■ Exercise goal ■
Exactly the lines from the start of the data through the line containing "sc.view_settings.exposure = 0.13" should be output, with both ends kept and nothing added.

■ Collected data ■
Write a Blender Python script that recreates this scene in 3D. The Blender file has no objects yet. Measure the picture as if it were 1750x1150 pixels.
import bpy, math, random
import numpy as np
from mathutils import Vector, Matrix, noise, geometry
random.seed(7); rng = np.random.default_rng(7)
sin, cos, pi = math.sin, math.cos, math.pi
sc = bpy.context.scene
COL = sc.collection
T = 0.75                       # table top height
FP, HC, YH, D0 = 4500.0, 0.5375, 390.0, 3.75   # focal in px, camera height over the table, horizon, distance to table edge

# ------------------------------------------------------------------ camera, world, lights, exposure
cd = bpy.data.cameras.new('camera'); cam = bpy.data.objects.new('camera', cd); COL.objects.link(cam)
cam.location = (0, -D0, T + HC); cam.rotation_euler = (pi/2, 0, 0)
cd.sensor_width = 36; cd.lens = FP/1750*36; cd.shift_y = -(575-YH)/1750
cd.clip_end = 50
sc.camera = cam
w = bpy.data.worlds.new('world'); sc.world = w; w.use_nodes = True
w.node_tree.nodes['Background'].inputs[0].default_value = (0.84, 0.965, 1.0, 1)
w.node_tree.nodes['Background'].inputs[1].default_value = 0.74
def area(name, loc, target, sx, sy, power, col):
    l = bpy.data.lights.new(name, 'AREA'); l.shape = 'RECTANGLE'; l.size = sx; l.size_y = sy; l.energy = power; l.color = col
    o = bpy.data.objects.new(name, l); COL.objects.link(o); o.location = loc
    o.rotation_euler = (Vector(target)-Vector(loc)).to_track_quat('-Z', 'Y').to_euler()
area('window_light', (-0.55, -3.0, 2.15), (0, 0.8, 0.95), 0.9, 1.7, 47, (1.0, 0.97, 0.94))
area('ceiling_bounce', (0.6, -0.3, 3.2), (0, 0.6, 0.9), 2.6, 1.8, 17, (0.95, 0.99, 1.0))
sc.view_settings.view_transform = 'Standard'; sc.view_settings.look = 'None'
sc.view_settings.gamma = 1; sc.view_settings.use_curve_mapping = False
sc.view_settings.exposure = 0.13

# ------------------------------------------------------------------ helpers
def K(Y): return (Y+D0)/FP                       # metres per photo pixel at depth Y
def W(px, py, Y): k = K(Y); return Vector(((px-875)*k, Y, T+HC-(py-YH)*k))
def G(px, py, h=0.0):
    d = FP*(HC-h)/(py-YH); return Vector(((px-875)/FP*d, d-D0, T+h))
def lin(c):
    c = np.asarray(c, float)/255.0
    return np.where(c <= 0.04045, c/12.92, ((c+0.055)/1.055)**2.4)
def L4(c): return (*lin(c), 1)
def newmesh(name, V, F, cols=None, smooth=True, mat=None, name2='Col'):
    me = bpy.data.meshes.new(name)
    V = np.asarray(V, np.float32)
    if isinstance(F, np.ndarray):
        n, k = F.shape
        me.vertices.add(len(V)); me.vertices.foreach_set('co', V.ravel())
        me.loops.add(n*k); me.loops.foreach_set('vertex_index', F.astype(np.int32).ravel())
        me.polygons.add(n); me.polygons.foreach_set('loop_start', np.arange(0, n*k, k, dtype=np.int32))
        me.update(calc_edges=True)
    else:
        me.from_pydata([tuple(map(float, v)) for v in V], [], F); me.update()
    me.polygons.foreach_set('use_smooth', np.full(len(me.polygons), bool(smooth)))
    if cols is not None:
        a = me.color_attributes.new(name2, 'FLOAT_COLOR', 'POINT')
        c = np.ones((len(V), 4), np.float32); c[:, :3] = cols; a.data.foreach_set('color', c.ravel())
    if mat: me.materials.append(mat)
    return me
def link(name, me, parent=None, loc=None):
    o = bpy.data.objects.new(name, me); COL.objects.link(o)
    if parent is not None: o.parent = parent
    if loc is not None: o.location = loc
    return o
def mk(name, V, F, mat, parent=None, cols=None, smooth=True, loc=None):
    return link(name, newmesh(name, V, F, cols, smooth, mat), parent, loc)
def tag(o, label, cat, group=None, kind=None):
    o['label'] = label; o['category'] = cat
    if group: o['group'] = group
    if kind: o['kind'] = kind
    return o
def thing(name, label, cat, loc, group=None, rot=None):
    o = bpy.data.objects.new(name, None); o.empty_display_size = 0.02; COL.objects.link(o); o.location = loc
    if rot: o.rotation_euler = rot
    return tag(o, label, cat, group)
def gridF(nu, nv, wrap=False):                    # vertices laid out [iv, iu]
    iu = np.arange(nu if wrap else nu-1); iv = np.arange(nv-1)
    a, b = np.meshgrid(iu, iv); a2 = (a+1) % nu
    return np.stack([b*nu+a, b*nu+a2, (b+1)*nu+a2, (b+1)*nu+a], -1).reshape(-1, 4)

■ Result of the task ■
Write a Blender Python script that recreates this scene in 3D. The Blender file has no objects yet. Measure the picture as if it were 1750x1150 pixels.
import bpy, math, random
import numpy as np
from mathutils import Vector, Matrix, noise, geometry
random.seed(7); rng = np.random.default_rng(7)
sin, cos, pi = math.sin, math.cos, math.pi
sc = bpy.context.scene
COL = sc.collection
T = 0.75                       # table top height
FP, HC, YH, D0 = 4500.0, 0.5375, 390.0, 3.75   # focal in px, camera height over the table, horizon, distance to table edge

# ------------------------------------------------------------------ camera, world, lights, exposure
cd = bpy.data.cameras.new('camera'); cam = bpy.data.objects.new('camera', cd); COL.objects.link(cam)
cam.location = (0, -D0, T + HC); cam.rotation_euler = (pi/2, 0, 0)
cd.sensor_width = 36; cd.lens = FP/1750*36; cd.shift_y = -(575-YH)/1750
cd.clip_end = 50
sc.camera = cam
w = bpy.data.worlds.new('world'); sc.world = w; w.use_nodes = True
w.node_tree.nodes['Background'].inputs[0].default_value = (0.84, 0.965, 1.0, 1)
w.node_tree.nodes['Background'].inputs[1].default_value = 0.74
def area(name, loc, target, sx, sy, power, col):
    l = bpy.data.lights.new(name, 'AREA'); l.shape = 'RECTANGLE'; l.size = sx; l.size_y = sy; l.energy = power; l.color = col
    o = bpy.data.objects.new(name, l); COL.objects.link(o); o.location = loc
    o.rotation_euler = (Vector(target)-Vector(loc)).to_track_quat('-Z', 'Y').to_euler()
area('window_light', (-0.55, -3.0, 2.15), (0, 0.8, 0.95), 0.9, 1.7, 47, (1.0, 0.97, 0.94))
area('ceiling_bounce', (0.6, -0.3, 3.2), (0, 0.6, 0.9), 2.6, 1.8, 17, (0.95, 0.99, 1.0))
sc.view_settings.view_transform = 'Standard'; sc.view_settings.look = 'None'
sc.view_settings.gamma = 1; sc.view_settings.use_curve_mapping = False
sc.view_settings.exposure = 0.13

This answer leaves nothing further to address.